Unlike Illinois, New York does not allow pay-as-you-go expensing for cloud services expenditures, but it does allow expensing of pre-paid services. Although this is less flexible than pay-as-you-go, and does not allow utilities to fully capitalize on the innovative potential of cloud services, it is still a step in the right policy direction. This determination was issued as a declaratory statement by the New York Public Services Commission in May of 2016.

FERC

On February 20th, FERC issued a draft Notice of Inquiry (NOI) which opened up a comment period “on the potential benefits and risks associated with the use of virtualization and cloud computing services in association with bulk electric system operations, as well as whether barriers exist in the Commission-approved Critical Infrastructure Protection (CIP) Reliability Standards that impede the voluntary adoption of virtualization or cloud computing services.”

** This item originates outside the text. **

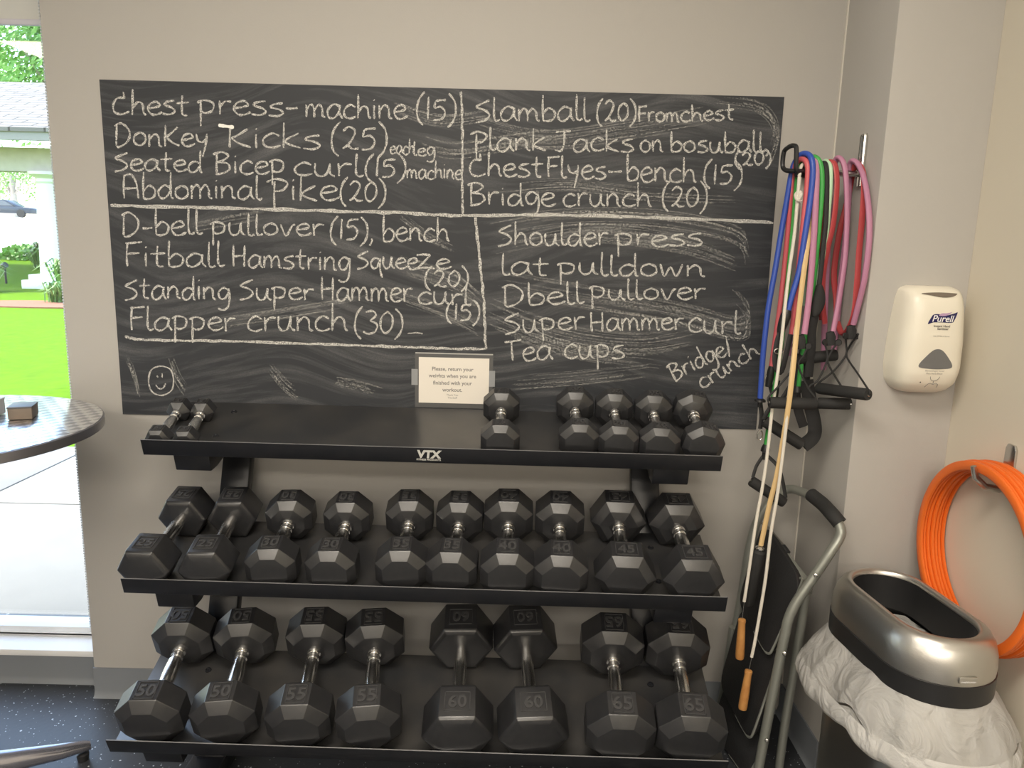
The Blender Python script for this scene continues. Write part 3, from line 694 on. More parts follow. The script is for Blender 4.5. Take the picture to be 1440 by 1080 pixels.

The draft NOI sought comments on:

  • “The scope of the use of virtualization and cloud computing services.”
  • “The potential benefits and risks associated with virtualization and cloud computing services.”
  • “The potential impediments to adopting virtualization and cloud computing services resulting from the CIP Reliability Standards.”
  •  “Potential new and emerging technologies beyond virtualization and cloud computing that responsible entities may be interested in adopting.”

The comments were due on April 27th, and reply comments were due on May 27th.

Conclusion

The role of the cloud in data storage is rapidly growing, and in order to remain technologically up to date, utilities need to follow suit. When crafting and updating expensing rules, regulators should take the new data landscape into account, and give cloud services the same treatment as on-premises data infrastructure receives.